The interviewers asked. “Tell us about being a poet of our nationality.”

He said, my first three books were clearly paving the way for a conscious look at our nationality. In Shobhajatra Dravidar Proti (1975), I had written about the realities of our country. I had started this trend of awareness quite early in the poetry of Bangladesh. I raised these ideas at a 1972 literary conference. I had participated in the mass movement of ’69. Asad was shot right next to me. I have tried to write of all these using the diction I had.”
Some, doubtful, asked, “Bengalis are a mixed race, yet you term them the race of the copper-skinned.”

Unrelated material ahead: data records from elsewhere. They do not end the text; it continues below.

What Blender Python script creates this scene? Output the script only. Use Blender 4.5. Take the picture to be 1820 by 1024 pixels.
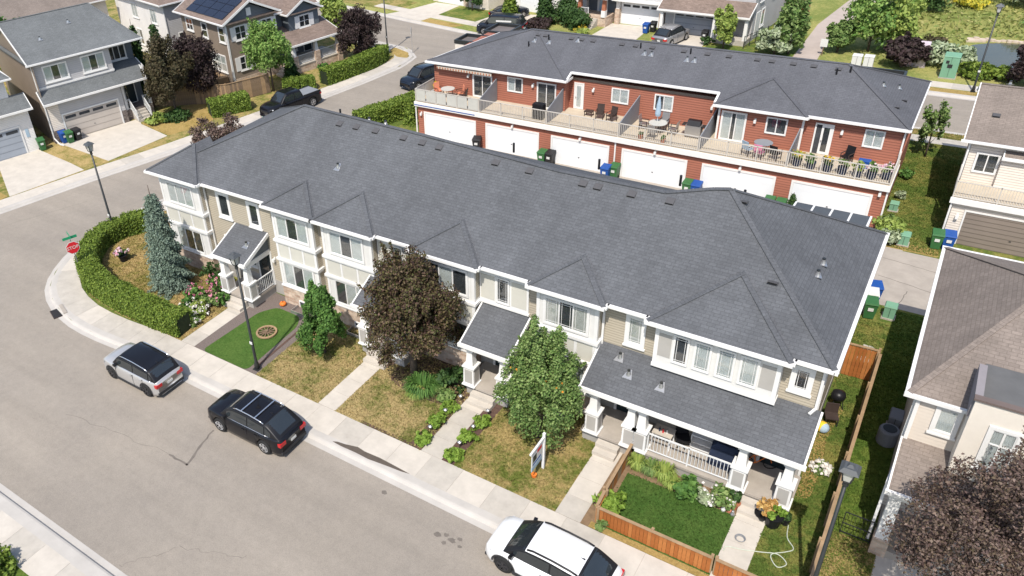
import bpy, math, random
import numpy as np
from math import sin, cos, pi, radians
from mathutils import Vector, Matrix
random.seed(7)
RNG = np.random.default_rng(11)
for o in list(bpy.data.objects):
    bpy.data.objects.remove(o)
SC = bpy.context.scene
COL = SC.collection
# ------------------------------------------------------------------ camera, sky, sun, exposure
cd = bpy.data.cameras.new('camera')
cam = bpy.data.objects.new('camera', cd)
COL.objects.link(cam)
_R = [[0.80973361, 0.58197749, -0.07505788], [0.25567845, -0.46504811, -0.84756049], [-0.52816666, 0.66710753, -0.52536418]]
cam.matrix_world = Matrix(((_R[0][0], -_R[1][0], -_R[2][0], 0), (_R[0][1], -_R[1][1], -_R[2][1], 0), (_R[0][2], -_R[1][2], -_R[2][2], 25), (0, 0, 0, 1)))
cd.sensor_width = 36
cd.lens = 1413.3 * 36 / 1820
cd.shift_x = (910 - 691.2) / 1820
cd.shift_y = -(512 - 468.0) / 1820
cd.clip_end = 2000
SC.camera = cam
SC.render.resolution_x, SC.render.resolution_y = 1024, 576
SUN_EL, SUN_TO = radians(55.0), Vector((0.235, -0.972, 0)).normalized()
w = bpy.data.worlds.new('World')
SC.world = w
w.use_nodes = True
nt = w.node_tree
sky = nt.nodes.new('ShaderNodeTexSky')
sky.sky_type = 'NISHITA'
sky.sun_disc = False
sky.sun_elevation = SUN_EL
sky.sun_rotation = math.atan2(SUN_TO.x, SUN_TO.y)
sky.dust_density = 1.5
nt.links.new(sky.outputs[0], nt.nodes['Background'].inputs[0])
nt.nodes['Background'].inputs[1].default_value = 0.15
sl = bpy.data.lights.new('sun', 'SUN')
sl.energy = 3.9
sl.angle = radians(0.53)
sl.color = (1, 0.945, 0.86)
so = bpy.data.objects.new('sun', sl)
COL.objects.link(so)
so.location = (20, -60, 80)
sd = Vector((SUN_TO.x * cos(SUN_EL), SUN_TO.y * cos(SUN_EL), sin(SUN_EL)))
so.rotation_euler = sd.to_track_quat('Z', 'Y').to_euler()
SC.view_settings.view_transform = 'Standard'
SC.view_settings.look = 'None'
SC.view_settings.exposure = 0.45
SC.view_settings.gamma = 1
SC.view_settings.use_curve_mapping = False

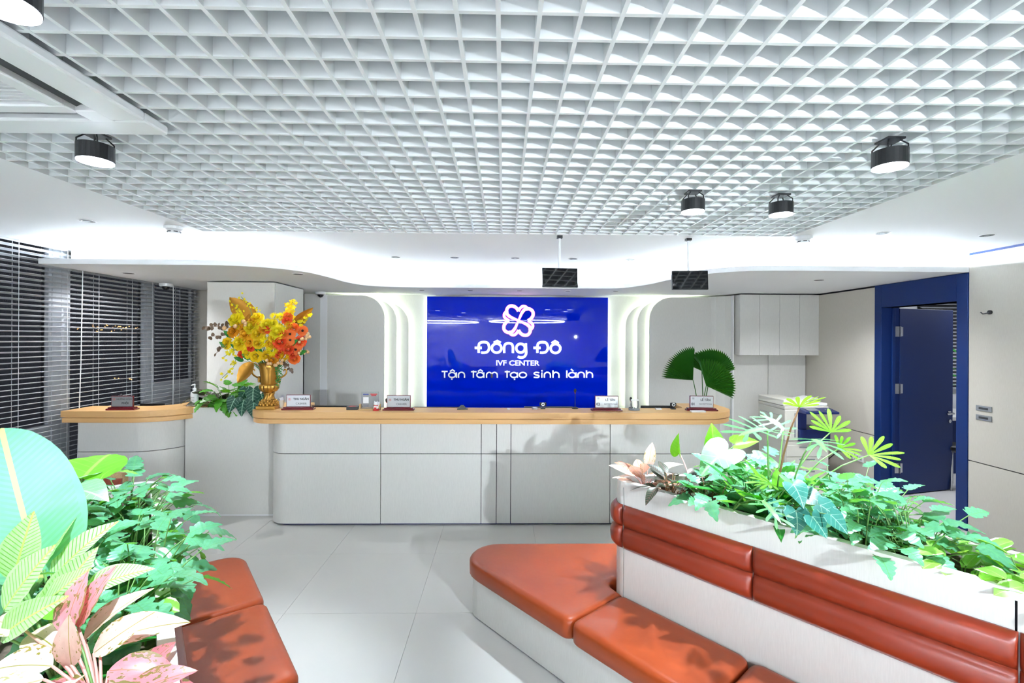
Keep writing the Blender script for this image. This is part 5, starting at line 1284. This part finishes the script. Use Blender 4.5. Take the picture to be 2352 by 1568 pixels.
# gilded leaves
def gold(label, base_, tipp, Y, nrm, sw, s_extra=1.0):
    a, b = BQ(*base_, Y), BQ(*tipp, Y); t = thing('gilded_leaf', label, 'leaf', tuple(MOUTH), group='gilded leaves in the gold urn')
    petiole(t, MOUTH - Vector((0, 0, .1)), a, .004, 'gold_leaf', .1, 'stalk'); leaf(t, GL, a, b - a, nrm, (b - a).length * s_extra, sw, 'blade')
GL = leaf_mesh('blade', *LANCE, 'gold_leaf', .55, -.12, .012, 7)
gold('large gilded leaf rising at the upper left of the bouquet', (640, 420), (352, 140), UY + .02, (.5, -.8, .4), 1.5)
gold('gilded leaf pointing up at the right edge of the bouquet', (1100, 480), (1362, 232), UY + .02, (.3, -1, -.2), .85)
gold('pleated gilded leaf hanging below the left flowers', (640, 900), (470, 1150), UY - .10, (-.2, -1, .2), 1.5)
gold('small curled gilded leaf among the upper left roses', (560, 440), (600, 310), UY - .08, (.2, -1, 0), 1.2)
# brown eucalyptus and pearl twigs
EU = leaf_mesh('leaf', *OVAL, 'leaf_brown', .1, .1, 0)
def twig(label, pts, n, size, Y0, pearl=False):
    t = thing('dried_twig', label, 'twig', tuple(MOUTH), group='dried twigs in the gold urn')
    cp = catmull([MOUTH - Vector((0, 0, .08))] + [BQ(x, y, Y0) for x, y in pts], 6); MB().tube(cp, .002, 5).build('stalk', 'stem_brown', t)
    tail = cp[int(len(cp) * .45):]
    for i in range(n):
        q = Vector(tail[int(i * (len(tail) - 1) / max(1, n - 1))])
        if pearl: MB().ball(q + Vector((rn.uniform(-1,1), rn.uniform(-1,0), rn.uniform(-1,1))) * 26 * US, size * US, 8, 5).build('seed_pod', 'pearl', t, smooth=True)
        else: leaf(t, EU, q, (rn.uniform(-.6,.6), rn.uniform(-.5,.2), rn.choice((-1, 1)) * rn.uniform(.4, 1)), (rn.uniform(-.5,.5), -1, .2), size * US)
twig('brown eucalyptus twig stretching out at the far left', [(420, 500), (250, 470), (60, 470)], 18, 52, UY - .05)
twig('dark eucalyptus twig below it at the far left', [(420, 620), (250, 580), (100, 590)], 12, 46, UY - .05)
twig('short dark twig at the lower left of the bouquet', [(420, 700), (280, 720), (190, 790)], 10, 44, UY - .08)
twig('bronze leaf twig at the lower right of the bouquet', [(950, 900), (1040, 940), (1110, 1000)], 12, 40, UY - .1)
twig('twig of pale seed pods at the right edge of the bouquet', [(1150, 700), (1260, 600), (1310, 560)], 11, 20, UY - .1, True)
twig('twig of pale seed pods under the orange roses', [(1150, 800), (1230, 780), (1300, 780)], 9, 20, UY - .1, True)
twig('twig of bronze pods at the urn mouth', [(780, 900), (900, 930), (1000, 880)], 8, 20, UY - .17, True)
twig('pale pods among the upper left roses', [(560, 500), (530, 430), (290, 500)], 5, 26, UY - .16, True)
FT = leaf_mesh('leaf', *LANCE, 'leaf_deep', .2, .2, 0)
t = thing('green_filler', 'dark green filler leaves between the flowers', 'foliage', tuple(MOUTH))
for zx, zy in ((580, 630), (700, 760), (745, 790), (640, 760), (860, 600), (1100, 690), (930, 740), (380, 600), (480, 740), (600, 860), (520, 880), (1190, 800), (760, 720), (340, 720)):
    a = BQ(zx, zy, UY - .12); d = a - MOUTH; petiole(t, MOUTH - Vector((0, 0, .08)), a, .002, 'stem', .2, 'stalk'); leaf(t, FT, a, d + Vector((rn.uniform(-.1,.1), -.1, .05)), (rn.uniform(-.4,.4), -1, .4), .09, 1.2)
t = thing('trailing_fern', 'fine green trail hanging from the urn mouth on the right', 'foliage', tuple(MOUTH))
for k in range(5):
    pts = [BQ(880 + 16 * k, 900, UY - .09), BQ(905 + 18 * k, 1000 + 10 * k, UY - .11), BQ(925 + 8 * k, 1120 + 40 * (k % 3), UY - .09)]
    cp = catmull([MOUTH - Vector((0, 0, .02))] + pts, 5); MB().tube(cp, .0016, 4).build('strand', 'stem', t)
    for q in cp[6:]: leaf(t, FT, q, (rn.uniform(-1,1), -.4, rn.uniform(-.8,.3)), (0, -1, .3), .022)

# ================================================================== RIGHT SIDE: COPIER, FITTINGS, OFFICE
cp = thing('photocopier', 'cream and navy office photocopier in the corner by the wall cabinets', 'photocopier', (3.5, 5.7, 0))
MB().box(3.26, 3.77, 5.40, 5.97, .03, .52).build('paper_cabinet', 'cream_plastic', cp, bevel=.012)
for z0, z1 in ((.06, .19), (.20, .33), (.34, .47)):
    MB().box(3.27, 3.76, 5.390, 5.402, z0, z1).build('paper_drawer', 'cream_plastic', cp, bevel=.003)
    MB().box(3.42, 3.60, 5.386, 5.392, z1 - .03, z1 - .015).build('drawer_handle', 'grey', cp)
MB().box(3.25, 3.42, 5.39, 5.97, .52, .88).build('engine_housing', 'cream_plastic', cp, bevel=.012)
MB().box(3.42, 3.76, 5.70, 5.97, .52, .88).build('rear_housing', 'cream_plastic', cp, bevel=.006)
for z in (.60, .70, .80): MB().box(3.2475, 3.2505, 5.45, 5.92, z, z + .003).build('panel_groove', 'grey', cp)
MB().box(3.36, 3.375, 5.388, 5.391, .56, .84).build('panel_groove', 'grey', cp)
MB().box(3.40, 3.765, 5.36, 5.72, .52, .655).build('navy_tray_block', 'navy', cp, bevel=.01)
MB().box(3.40, 3.50, 5.385, 5.72, .655, .86).build('navy_column', 'navy', cp, bevel=.004)
MB().box(3.25, 3.77, 5.40, 5.97, .88, .915).build('scanner_bed', 'cream_plastic', cp, bevel=.008)
lid = MB(); lid.add([(3.25,5.42,.918),(3.52,5.42,.918),(3.52,5.97,.918),(3.25,5.97,.918),(3.27,5.44,.99),(3.50,5.44,.985),(3.52,5.97,.99),(3.25,5.97,.99)], [(0,3,2,1),(4,5,6,7),(0,1,5,4),(1,2,6,5),(2,3,7,6),(3,0,4,7)])
lid.build('document_feeder', 'cream_plastic', cp, bevel=.01)
MB().box(3.52, 3.78, 5.44, 5.95, .918, .950).build('feeder_tray', 'white_plastic', cp, bevel=.006)
MB().obox((3.66, 5.70, .972), (.09, 0, .018), (0, .14, 0), (0, 0, .004)).build('tray_flap', 'white_plastic', cp)
cpn = MB(); cpn.add([(3.40,5.24,.85),(3.78,5.24,.85),(3.78,5.42,.85),(3.40,5.42,.85),(3.40,5.24,.875),(3.78,5.24,.875),(3.78,5.42,.905),(3.40,5.42,.905)], [(0,3,2,1),(4,5,6,7),(0,1,5,4),(1,2,6,5),(2,3,7,6),(3,0,4,7)])
cpn.build('control_panel', 'navy', cp, bevel=.006)
MB().obox((3.52, 5.33, .8925), (.065, 0, 0), (0, .05, .0083), (0, 0, .001)).build('touch_screen', 'grey', cp)
for i in range(3): MB().lathe([(.008, 0), (.007, .006)], (3.68 + .03 * i, 5.33, .889), 10).build('button', 'grey', cp)
for y in (5.5, 5.9):
    for x in (3.3, 3.72): MB().lathe([(.02, 0), (.02, .03)], (x, y, 0), 10).build('foot', 'dark_grey', cp)
for i, (px, py) in enumerate(((1954, 1045), (1975, 1052))):
    q = atx(px, py, XR - .012); t = thing('wall_socket', 'white wall socket low behind the copier, %s' % ('farther one', 'nearer one')[i], 'socket', tuple(q), group='white sockets low on the right wall')
    MB().box(q.x - .012, q.x, q.y - .06, q.y + .06, q.z - .036, q.z + .036).build('face_plate', 'white_plastic', t, bevel=.004)
    for dy in (-.026, .026): MB().box(q.x - .0145, q.x - .0115, q.y + dy - .014, q.y + dy + .014, q.z - .016, q.z + .016).build('outlet', 'grey', t)
q = atx(1945, 1040, XR - .03); tag(MB().tube([(q.x - .01, q.y + .02, q.z), (q.x - .06, q.y + .06, q.z + .01), (q.x - .16, q.y + .12, q.z - .12), (q.x - .28, q.y + .2, q.z - .28)], .006, 6).build('power_cable', 'black', org=tuple(q)), 'black power cable from the wall socket to the copier', 'cable')
for i, (y0, y1) in enumerate(((929, 947), (950, 969))):
    a, b = atx(2243, y0, XR - .012), atx(2279, y1 + 1, XR - .012)
    t = thing('wall_switch', 'bronze grey switch plate on the right wall, %s of two' % ('upper', 'lower')[i], 'switch', (XR, (a.y + b.y)/2, (a.z + b.z)/2), group='stacked switch plates beside the blue door')
    ys = sorted((a.y, b.y)); zs_ = sorted((a.z, b.z)); zs_ = (zs_[0] + .004, zs_[1] - .002)
    MB().box(XR - .020, XR - .012, ys[0], ys[1], zs_[0], zs_[1]).build('face_plate', 'grey', t, bevel=.003)
    MB().box(XR - .0225, XR - .019, ys[0] + .028, ys[1] - .028, zs_[0] + .014, zs_[1] - .014).build('rocker', 'dark_grey', t)
q = atx(2275, 717, XR - .012); t = thing('wall_hook', 'small black coat hook on the right wall', 'hook', tuple(q))
MB().tube([(q.x, q.y, q.z), (q.x - .012, q.y, q.z)], .018, 14).build('rosette', 'black', t); MB().tube([(q.x - .01, q.y, q.z - .004), (q.x - .035, q.y + .03, q.z - .012), (q.x - .045, q.y + .04, q.z + .004)], .005, 7).build('peg', 'black', t)
# office beyond the blue door: blind, desk, stool, plant, papers
ob = thing('venetian_blind', 'white venetian blind seen through the blue doorway', 'blind', (6.7, 6.68, 2.45))
sm = MB().box(-.7, .7, -.025, .025, -.0015, .0015).mesh('slat', 'blind')
MB().box(6.0, 7.4, 6.65, 6.71, 2.41, 2.45).build('headrail', 'blind', ob)
for k in range(28): o = bpy.data.objects.new('slat', sm); C.objects.link(o); o.parent = ob; o.location = (0, 0, -.09 - .05 * k); o.rotation_euler = (R(20), 0, 0)
MB().box(6.0, 7.4, 6.735, 6.748, 1.0, 2.4).build('dark_window', 'screen', ob)
od = thing('office_desk', 'pale desk with navy front inside the office beyond the door', 'desk', (6.0, 6.0, 0))
MB().box(5.25, 7.2, 5.72, 6.45, .70, .745).build('desk_top', 'laminate', od, bevel=.003); MB().box(5.3, 7.1, 5.90, 5.93, 0, .70).build('modesty_panel', 'door_blue', od)
MB().box(5.28, 5.31, 5.75, 6.42, 0, .70).build('side_panel', 'door_blue', od); MB().box(7.1, 7.13, 5.75, 6.42, 0, .70).build('side_panel', 'door_blue', od)
tag(MB().box(5.42, 5.62, 5.80, 6.02, .745, .765).build('paper_stack', 'white_plastic', bevel=.002, org=(5.52, 5.9, .745)), 'white papers on the office desk', 'paper')
st = thing('round_stool', 'chrome stool with round black seat beyond the doorway', 'stool', (5.17, 5.35, 0))
MB().lathe([(.15, .445), (.17, .455), (.17, .485), (.14, .50)], (5.17, 5.35, 0), 24).build('seat', 'black', st, smooth=False); MB().lathe([(.155, .425), (.155, .445)], (5.17, 5.35, 0), 24).build('seat_ring', 'steel', st)
for k in range(4):
    a = R(45 + 90 * k); MB().tube([(5.17 + .10 * math.cos(a), 5.35 + .10 * math.sin(a), .43), (5.17 + .13 * math.cos(a), 5.35 + .13 * math.sin(a), .38), (5.17 + .19 * math.cos(a), 5.35 + .19 * math.sin(a), .0)], .011, 8).build('leg', 'steel', st, smooth=True)
t = thing('office_plant', 'dark broad-leaved plant on the office desk seen past the door edge', 'plant', (5.72, 6.15, .745))
MB().lathe([(.06, 0), (.085, .16), (.078, .16), (.06, .03)], (5.72, 6.15, .745), 18).build('pot', 'white_plastic', t); MB().lathe([(.06, .12), (.075, .14)], (5.72, 6.15, .745), 14).build('soil', 'soil', t)
MB().tube([(5.72, 6.15, .86), (5.71, 6.14, 1.2), (5.70, 6.12, 1.62)], .008, 6).build('trunk', 'stem_brown', t)
for k in range(26):
    a = k * 2.4; z = .95 + .027 * k; b = Vector((5.715, 6.14, z)); h = Vector((math.cos(a), math.sin(a), .4)); e = b + h * .07
    petiole(t, b, e, .003); leaf(t, LM['deep'][0], e, h + Vector((0, 0, rn.uniform(-.5, .3))), (0, 0, 1), .17, 1.6)

# rear of the hall: ring pendant and the photographer's flash that lights the leaves from behind the viewer
for rx_, ry_, rlab in ((.9, -5.0, 'thin glowing ring pendant in the rear of the hall, door side'), (-2.45, -6.0, 'thin glowing ring pendant in the rear of the hall, window side')):
    rg = thing('ring_pendant', rlab, 'pendant lamp', (rx_, ry_, 2.36), group='ring pendants in the rear of the hall')
    rp = [(math.cos(2*math.pi*i/72), math.sin(2*math.pi*i/72)) for i in range(73)]; ro = 1.45
    MB().loft([[(rx_ + x*ro, ry_ + y*ro, 2.34), (rx_ + x*ro*.97, ry_ + y*ro*.97, 2.34), (rx_ + x*ro*.97, ry_ + y*ro*.97, 2.37), (rx_ + x*ro, ry_ + y*ro, 2.37)] for x, y in rp], cap0=False, cap1=False).build('glowing_ring', 'ring_led', rg)
    for a in (0, 120, 240): MB().tube([(rx_ + 1.43 * math.cos(R(a)), ry_ + 1.43 * math.sin(R(a)), 2.37), (rx_ + 1.43 * math.cos(R(a)), ry_ + 1.43 * math.sin(R(a)), ZC)], .003, 5).build('hanger', 'grey', rg)
FX, FY, FZ = 2.22, -1.35, 1.76
fs = thing('studio_flash', 'photo flash on a tripod stand behind the viewer, mirrored in the blue glass', 'studio light', (FX, FY, 0))
aim = (Vector((-.4, 4.3, 1.45)) - Vector((FX, FY, FZ))).normalized()
MB().tube([(FX, FY, .35), (FX, FY, FZ - .06)], .012, 8).build('pole', 'black', fs)
for k in range(3):
    a = R(30 + 120 * k); MB().tube([(FX, FY, .75), (FX + .42 * math.cos(a), FY + .42 * math.sin(a), .01)], .009, 6).build('leg', 'black', fs)
hd = Vector((FX, FY, FZ)); MB().tube([hd - aim * .22, hd - aim * .03], .04, 18).build('flash_head', 'black', fs)
MB().tube([hd - aim * .03, hd - aim * .024], .034, 18).build('flash_lens', 'lens', fs)
light('flash_lamp', 'SPOT', (0, 0, FZ), STROBE_W, (.84, .93, 1.0), fs, aim.to_track_quat('-Z', 'Y').to_euler(), spot_size=R(54), spot_blend=.9, shadow_soft_size=.03)
for o in list(bpy.data.objects):
    if o.get('_local'): del o['_local']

The poet claimed that the use of the word has to be taken with context. Black, white, copper-ed. The essence of the term in the poem was that of the working class.
He answered without much hesitation. The crises of the twentieth and twenty-first century, literary theory, the dawn of the machines — all these found their way into their questions. Even his personal matters he did not want to avoid, for those issues are quite important to bear on the source of literature. He has been an expert in both eastern and western mythology. In matters of literature and teaching in the class-room, he has professed great expertise in English literature. Even in the field of translation, he has had quite the range. Therefore these interviews will not only be a tool to know the poet more, but also be of aid in understanding and applying the instruments that make literature worth it. He was inclined to uncover the loss of literature, opining that before Buddadeb Bose had translated Baudelaire, the latter’s modernity had not touched us, even though by that time it was too old already. Literature remaining out of bounds make for lost generations. “I age, but Murtoza Bashir’s portrait of mine do not. I consistently hide so many of myself in the folds of age.” Perhaps, in so many questions, we, too, find that Nurul Huda has remained concealed.
A poet’s life is his poetry. It is the history of his time. All his collisions with the outer and inner world that delights and torments him, he wants to pen it down for posterity. But language is difficult to wrangle down. It is depended on time and interpretation. There is perennially an ambiguity that adds to the mystery of the poet. To have a conversation with the poet, therefore, is to attempt to resolve this mystery. But is not always easy work. Confronted with the poet, the interviewers’ commentary become that of the reader. And this is why this book is so important, for Poet Nurul Huda has brought about a literary audience from the ground up, people who increasingly saw themselves as part of his copper-skinned peoples.